If God values us for something other than how well we perform, something other than how good, productive, helpful, or holy we appear, then striving for the Kingdom is not the same as striving for God’s approval.
If God loves us fully and already, perhaps all that is left is for us to respond in joy. To do the work God has given us to do with gladness and singleness of heart — exactly because it brings us gladness in our hearts.
It feels to me that the only appropriate response to God’s love is to do what I love; to live in to the authenticity that God instilled within me. As Ignatius prayed it: All that I am and all that I have you have given to me, and I give it all back to you to be disposed of according to your good pleasure. Or as Marilynne Robinson put it: There are a thousand thousand reasons to live this life, all of them good.
God delights in our authentic identity, as individuals and as parishes.
Each parish represented here is a different limb on the Episcopal branch of the Jesus movement.

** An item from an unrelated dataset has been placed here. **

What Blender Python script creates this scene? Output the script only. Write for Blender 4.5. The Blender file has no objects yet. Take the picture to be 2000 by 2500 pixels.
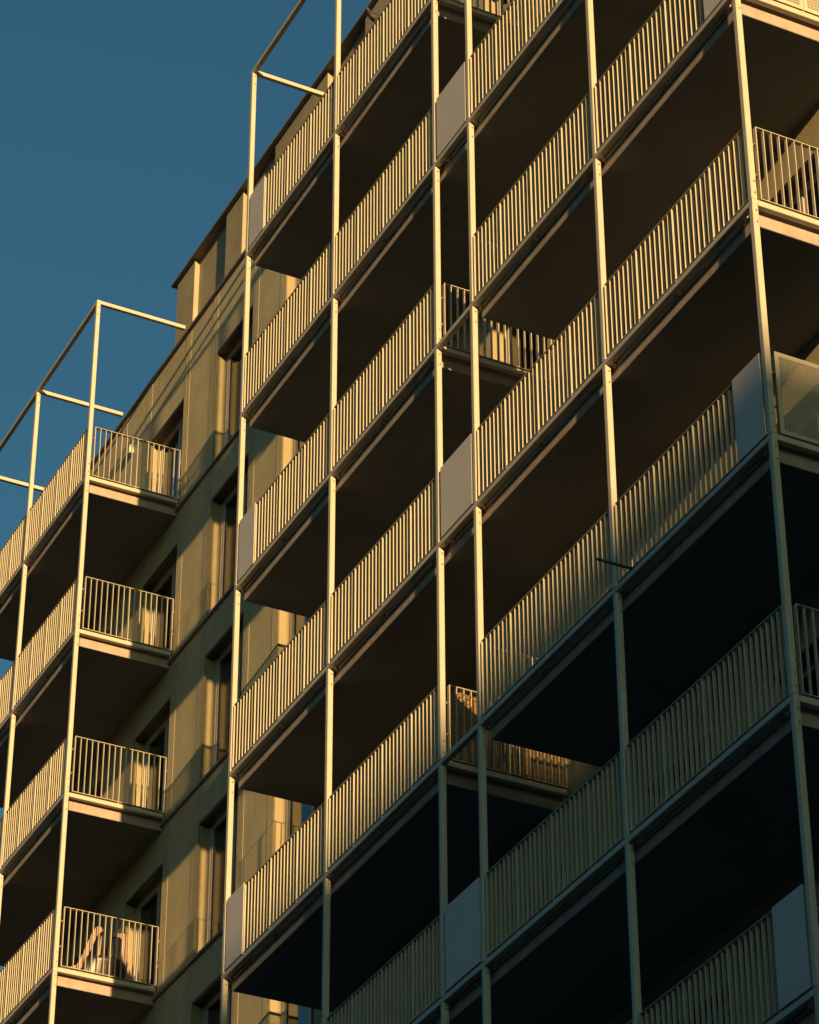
import bpy, bmesh, math, random
from mathutils import Vector, Matrix
random.seed(7)
sc = bpy.context.scene
col = sc.collection

# ------------------------------------------------------------------ camera
cam_d = bpy.data.cameras.new('camera')
cam = bpy.data.objects.new('camera', cam_d)
col.objects.link(cam)
CAM = Vector((33.41708, -14.15165, -32.18708))
ROT = Matrix(((0.44686073, 0.50595486, 0.73778395),
              (0.89459752, -0.24970178, -0.37059992),
              (-0.00328087, 0.82562625, -0.56420788)))
m4 = ROT.to_4x4(); m4.translation = CAM
cam.matrix_world = m4
cam_d.sensor_fit = 'VERTICAL'
cam_d.sensor_height = 30.0
cam_d.sensor_width = 24.0
cam_d.lens = 93.3475
cam_d.clip_end = 20000
sc.camera = cam

# ------------------------------------------------------------------ sun and sky
SUN = Vector((-6.7, 1.0, -0.62)).normalized()          # direction the light travels
el = math.asin(-SUN.z)
az = math.atan2(-SUN.x, -SUN.y)                         # clockwise from +Y
world = bpy.data.worlds.new('World')
sc.world = world
world.use_nodes = True
nt = world.node_tree
for n in list(nt.nodes): nt.nodes.remove(n)
wo = nt.nodes.new('ShaderNodeOutputWorld')
bg = nt.nodes.new('ShaderNodeBackground')
sky = nt.nodes.new('ShaderNodeTexSky')
sky.sky_type = 'NISHITA'
sky.sun_disc = False
sky.sun_elevation = el
sky.sun_rotation = az
sky.altitude = 100
sky.air_density = 1.0
sky.dust_density = 3.5
sky.ozone_density = 3.0
tint = nt.nodes.new('ShaderNodeMix')
tint.data_type = 'RGBA'; tint.blend_type = 'MULTIPLY'
tint.inputs[0].default_value = 1.0
tint.inputs[7].default_value = (0.80, 1.17, 0.98, 1.0)
nt.links.new(sky.outputs[0], tint.inputs[6])
nt.links.new(tint.outputs[2], bg.inputs[0])
bg.inputs[1].default_value = 0.072
nt.links.new(bg.outputs[0], wo.inputs[0])

sun_d = bpy.data.lights.new('sun', 'SUN')
sun_d.energy = 5.0
sun_d.angle = math.radians(0.53)
sun_d.color = (1.0, 0.62, 0.265)
sun = bpy.data.objects.new('sun', sun_d)
sun.rotation_euler = SUN.to_track_quat('-Z', 'Y').to_euler()
sun.location = (60, -10, 20)
col.objects.link(sun)

sc.view_settings.view_transform = 'Standard'
sc.view_settings.look = 'None'
sc.view_settings.gamma = 1.0
sc.view_settings.exposure = 1.02
sc.view_settings.use_curve_mapping = False

# ------------------------------------------------------------------ materials
def new_mat(name, base, rough=0.5, spec=0.5, var=0.0, vscale=3.0, bump=0.0, bscale=60.0, bdist=0.01,
            streak=0.0, metallic=0.0, ior=1.5):
    m = bpy.data.materials.new(name); m.use_nodes = True
    t = m.node_tree; p = t.nodes['Principled BSDF']
    p.inputs['Base Color'].default_value = (*base, 1)
    p.inputs['Roughness'].default_value = rough
    p.inputs['Specular IOR Level'].default_value = spec
    p.inputs['Metallic'].default_value = metallic
    p.inputs['IOR'].default_value = ior
    tc = t.nodes.new('ShaderNodeTexCoord')
    geo = t.nodes.new('ShaderNodeNewGeometry')
    if var > 0:
        n = t.nodes.new('ShaderNodeTexNoise')
        n.inputs['Scale'].default_value = vscale; n.inputs['Detail'].default_value = 6
        t.links.new(geo.outputs['Position'], n.inputs['Vector'])
        r = t.nodes.new('ShaderNodeMapRange')
        r.inputs['From Min'].default_value = 0.3; r.inputs['From Max'].default_value = 0.7
        r.inputs['To Min'].default_value = 1.0 - var; r.inputs['To Max'].default_value = 1.0 + var * 0.6
        t.links.new(n.outputs['Fac'], r.inputs['Value'])
        last = r.outputs[0]
        if streak > 0:                                  # rain streaks: noise stretched along Z
            mp = t.nodes.new('ShaderNodeMapping')
            mp.inputs['Scale'].default_value = (9.0, 9.0, 0.5)
            t.links.new(geo.outputs['Position'], mp.inputs['Vector'])
            n2 = t.nodes.new('ShaderNodeTexNoise')
            n2.inputs['Scale'].default_value = 1.0; n2.inputs['Detail'].default_value = 4
            t.links.new(mp.outputs[0], n2.inputs['Vector'])
            r2 = t.nodes.new('ShaderNodeMapRange')
            r2.inputs['From Min'].default_value = 0.35; r2.inputs['From Max'].default_value = 0.75
            r2.inputs['To Min'].default_value = 1.0 + streak * 0.3; r2.inputs['To Max'].default_value = 1.0 - streak
            t.links.new(n2.outputs['Fac'], r2.inputs['Value'])
            mm = t.nodes.new('ShaderNodeMath'); mm.operation = 'MULTIPLY'
            t.links.new(last, mm.inputs[0]); t.links.new(r2.outputs[0], mm.inputs[1])
            last = mm.outputs[0]
        mx = t.nodes.new('ShaderNodeMix'); mx.data_type = 'RGBA'; mx.blend_type = 'MULTIPLY'
        mx.inputs[0].default_value = 1.0
        mx.inputs[6].default_value = (*base, 1)
        t.links.new(last, mx.inputs[7])
        t.links.new(mx.outputs[2], p.inputs['Base Color'])
    if bump > 0:
        nb = t.nodes.new('ShaderNodeTexNoise')
        nb.inputs['Scale'].default_value = bscale; nb.inputs['Detail'].default_value = 4
        nb.inputs['Roughness'].default_value = 0.6
        t.links.new(geo.outputs['Position'], nb.inputs['Vector'])
        b = t.nodes.new('ShaderNodeBump')
        b.inputs['Strength'].default_value = bump; b.inputs['Distance'].default_value = bdist
        t.links.new(nb.outputs['Fac'], b.inputs['Height'])
        t.links.new(b.outputs[0], p.inputs['Normal'])
    return m

M = {}
M['steel'] = new_mat('powder_coated_steel', (0.43, 0.40, 0.315), 0.45, 0.4, var=0.06, vscale=5)
M['bar'] = new_mat('railing_steel', (0.42, 0.385, 0.285), 0.5, 0.4, var=0.08, vscale=8)
M['panel'] = new_mat('panel_sheet', (0.50, 0.48, 0.445), 0.5, 0.4, var=0.05, vscale=2.5)
M['concrete'] = new_mat('concrete', (0.34, 0.28, 0.235), 0.85, 0.2, var=0.14, vscale=6, bump=0.5, bscale=90, bdist=0.006, streak=0.12)
M['wall'] = new_mat('plaster', (0.42, 0.375, 0.235), 0.9, 0.15, var=0.12, vscale=1.6, bump=0.5, bscale=48, bdist=0.012, streak=0.08)
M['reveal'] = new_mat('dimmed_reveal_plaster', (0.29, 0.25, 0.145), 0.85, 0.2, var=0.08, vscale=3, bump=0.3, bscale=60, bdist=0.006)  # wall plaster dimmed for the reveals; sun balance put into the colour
M['band'] = new_mat('rough_plaster', (0.41, 0.36, 0.23), 0.92, 0.15, var=0.08, vscale=3, bump=0.9, bscale=55, bdist=0.02)
M['attic'] = new_mat('attic_plaster', (0.33, 0.29, 0.195), 0.9, 0.15, var=0.16, vscale=1.8, bump=0.35, bscale=45, bdist=0.01, streak=0.1)
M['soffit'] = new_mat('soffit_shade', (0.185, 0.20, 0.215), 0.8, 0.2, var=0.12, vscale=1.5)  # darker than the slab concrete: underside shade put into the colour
M['sill'] = new_mat('sill_metal', (0.19, 0.175, 0.165), 0.5, 0.4, var=0.08)
M['frame'] = new_mat('window_frame', (0.36, 0.33, 0.28), 0.45, 0.4)
M['glass'] = new_mat('window_glass', (0.008, 0.010, 0.012), 0.015, 0.5, ior=2.0)
M['bolt'] = new_mat('bolt_steel', (0.32, 0.30, 0.25), 0.35, 0.5, metallic=0.4)
M['dark'] = new_mat('dark_metal', (0.05, 0.05, 0.05), 0.5, 0.4)
M['asphalt'] = new_mat('paving', (0.08, 0.08, 0.08), 0.95, 0.2, var=0.2, vscale=0.8, bump=0.3, bscale=40)
M['reed'] = new_mat('reed_cane', (0.24, 0.155, 0.075), 0.7, 0.3, var=0.2, vscale=25)
M['twine'] = new_mat('twine', (0.10, 0.07, 0.04), 0.8, 0.2)
M['wood'] = new_mat('pale_bent_wood', (0.29, 0.20, 0.15), 0.45, 0.4, var=0.08, vscale=12)
M['leather'] = new_mat('black_leather', (0.012, 0.012, 0.013), 0.38, 0.5)
M['feather'] = new_mat('dark_feathers', (0.022, 0.021, 0.023), 0.6, 0.4, var=0.35, vscale=30)
M['lamp'] = new_mat('lamp_casing', (0.42, 0.45, 0.34), 0.4, 0.4)
M['facade'] = new_mat('far_facade', (0.28, 0.25, 0.22), 0.9, 0.2, var=0.1, vscale=0.4)

# ------------------------------------------------------------------ mesh helpers
class MB:
    def __init__(s): s.v = []; s.f = []
    def box(s, x0, x1, y0, y1, z0, z1):
        i = len(s.v)
        s.v += [(x0,y0,z0),(x1,y0,z0),(x1,y1,z0),(x0,y1,z0),(x0,y0,z1),(x1,y0,z1),(x1,y1,z1),(x0,y1,z1)]
        s.f += [(i,i+3,i+2,i+1),(i+4,i+5,i+6,i+7),(i,i+1,i+5,i+4),(i+1,i+2,i+6,i+5),(i+2,i+3,i+7,i+6),(i+3,i,i+4,i+7)]
        return s
    def cbox(s, x0, x1, y0, y1, z0, z1, axis, c):
        """box whose four long edges (along axis 0,1,2) are chamfered by c"""
        r = [(x0,x1),(y0,y1),(z0,z1)]
        a, b = [k for k in (0,1,2) if k != axis]
        if axis == 1: a, b = 2, 0
        (a0,a1),(b0,b1) = r[a], r[b]
        ring = [(a0+c,b0),(a1-c,b0),(a1,b0+c),(a1,b1-c),(a1-c,b1),(a0+c,b1),(a0,b1-c),(a0,b0+c)]
        i = len(s.v)
        for t in r[axis]:
            for (p,q) in ring:
                w = [0,0,0]; w[a] = p; w[b] = q; w[axis] = t
                s.v.append(tuple(w))
        n = 8
        for k in range(n):
            s.f.append((i+k, i+(k+1)%n, i+n+(k+1)%n, i+n+k))
        s.f.append(tuple(i+k for k in reversed(range(n))))
        s.f.append(tuple(i+n+k for k in range(n)))
        return s
    def cyl(s, p0, p1, r, n=10, r1=None):
        p0 = Vector(p0); p1 = Vector(p1); d = (p1-p0).normalized()
        u = d.orthogonal().normalized(); w = d.cross(u)
        i = len(s.v)
        for p, rr in ((p0,r),(p1,r if r1 is None else r1)):
            for k in range(n):
                a = 2*math.pi*k/n
                s.v.append(tuple(p + u*math.cos(a)*rr + w*math.sin(a)*rr))
        for k in range(n):
            s.f.append((i+k, i+(k+1)%n, i+n+(k+1)%n, i+n+k))
        s.f.append(tuple(i+k for k in reversed(range(n))))
        s.f.append(tuple(i+n+k for k in range(n)))
        return s
    def mesh(s, name, mat, smooth=False):
        me = bpy.data.meshes.new(name)
        me.from_pydata(s.v, [], s.f); me.validate()
        me.materials.append(mat)
        if smooth:
            for p in me.polygons: p.use_smooth = True
        me.update()
        return me

def link(name, me, parent=None, loc=(0,0,0)):
    o = bpy.data.objects.new(name, me)
    o.location = loc
    if parent is not None: o.parent = parent
    col.objects.link(o)
    return o
def build(mb, name, mat, parent=None, loc=(0,0,0), smooth=False):
    return link(name, mb.mesh(name, mat, smooth), parent, loc)
def tag(o, label=None, cat=None, group=None, kind=None):
    if label: o['label'] = label
    if cat: o['category'] = cat
    if group: o['group'] = group
    if kind: o['kind'] = kind
    return o
def thing(name, label, cat, loc, group=None):
    o = link(name, None, None, loc)
    o.empty_display_size = 0.3
    return tag(o, label, cat, group)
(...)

In appreciating and delighting in our differences, we call one another to the fullness of our particular identities.
At St Luke’s, we feed people because it brings us joy. Recently, our volunteer coordinator granted one of the women our Volunteer Recognition Award, and as we thanked her the early mornings and hours of service, she said, “Thank you for giving an old widow something to care about.”
Our joy may not be your joy. Your parish might find joy in gifting the world with beauty and art, another in bringing together people of multiple cultures, another in assisting in refugee resettlement — The joy of being bound to one another is that no one parish has to do everything in striving for the kingdom; we are partners in the work, freed to respond to God’s love with joyful acts, freed to live into our particularity, because that is where God most delights in us.
You are already loved, exactly as you are. You are already loved. You are already loved.
May you respond to that love with joy.